27
de junho de 2013 | N° 17474
L.
F. VERISSIMO
Cadê o De
Gaulle?
O
Journal du Dimanche de Paris do último domingo trazia uma entrevista com Daniel
Cohn-Bendit, um dos líderes da sublevação popular que quase derrubou o governo
francês em maio de 1968 e que continua atuando, como ativista e analista
político, com o nome que conquistou naquela primavera. Não é mais o irreverente
Dani Vermelho de 45 anos atrás, mas ainda é o remanescente mais notório daquela
geração que fez o então presidente De Gaulle pensar em largar tudo e se mandar.
Só
mais tarde ficou-se sabendo como o velho general chegara mesmo perto de
renunciar. De Gaulle não era a única causa da revolta que começou com os
estudantes e empolgou Paris, mas era um símbolo de tudo que os revoltosos não
queriam mais.

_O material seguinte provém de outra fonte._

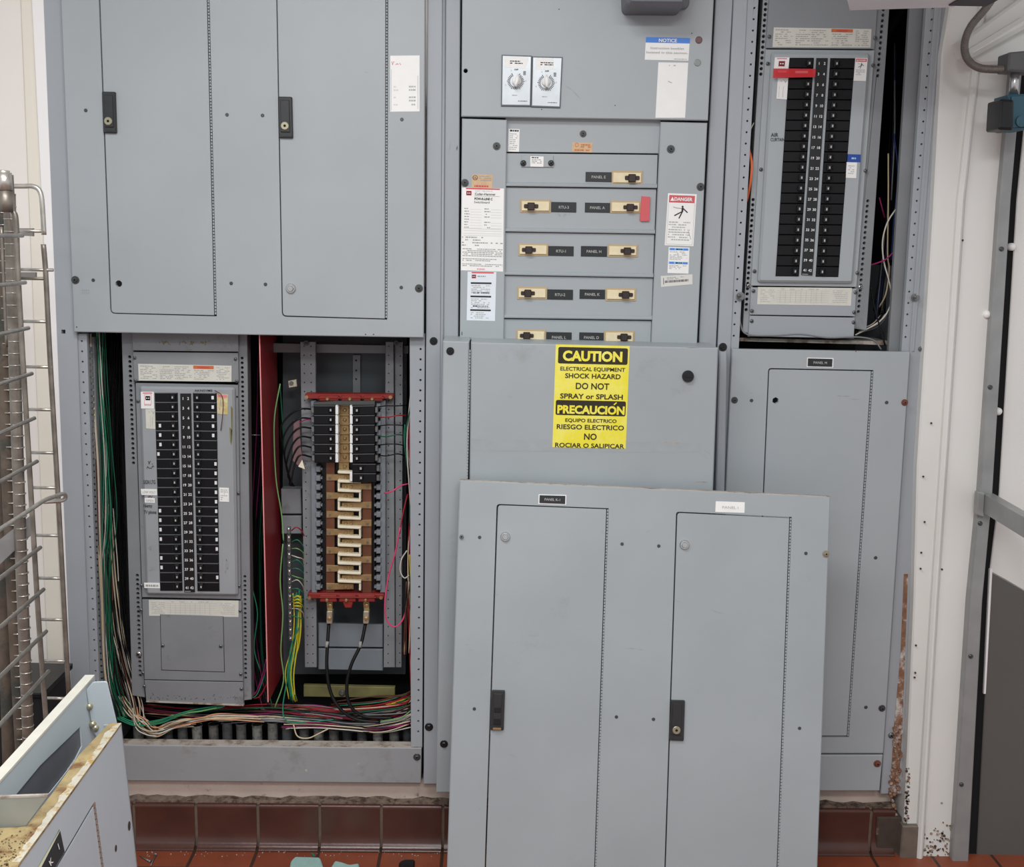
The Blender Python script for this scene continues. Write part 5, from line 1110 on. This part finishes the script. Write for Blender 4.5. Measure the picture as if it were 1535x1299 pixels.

Se maio de 68 não sabia definir bem seus objetivos, pelo menos
tinha um ícone vivo contra o qual concentrar seu fogo. Um conveniente símbolo
com dois metros de altura, um nariz dominador e a empáfia correspondente.
A
chamada de capa para a entrevista de Cohn-Bendit era “Um perfume de Maio de
68”, e a matéria fazia uma comparação mais ou menos óbvia do que acontece no
Brasil com o que acontece na Turquia e o que aconteceu nas recentes
“primaveras” árabes e em 68 em Paris. Óbvia e inexata. Nos países árabes, a rua
derrubou ditadores, na Turquia a revolta é, em parte, contra um governo
autocrático e inclui, como complicador, a luta antiga pela hegemonia religiosa.
E,
diferente do maio de Paris, a combustão instantânea no Brasil ainda não
produziu seus cohn-bendits nem tem um de gaulle conveniente como um símbolo que
resuma o que se é contra. Ser contra tudo que está errado despersonaliza o
protesto. Qual é a cara de tudo que está errado? No Brasil, tanta coisa está
errada há tanto tempo, que qualquer figura, atual ou histórica, serve como
símbolo da nossa desarrumação intolerável, na falta de um De Gaulle, Renan Calheiros
ou Pedro Álvares Cabral.
Na
sua entrevista, forçando um pouco a cronologia, Cohn-Bendit diz que 68 foi o
preâmbulo de 81, quando a esquerda chegou ao poder na França. Junho de 2013
será o preâmbulo de exatamente o que, no Brasil? Aqui, a esquerda, ou algo que
se define como tal, já está no poder. O que vem agora? O Marx tem uma frase: se
uma nação inteira pudesse sentir vergonha, seria como um leão preparando seu
bote. Uma nação envergonhada dos seus políticos e das suas mazelas está inteira
nas ruas. Resta saber para que lado será o bote desse leão.
Tempos
interessantes, tempos interessantes.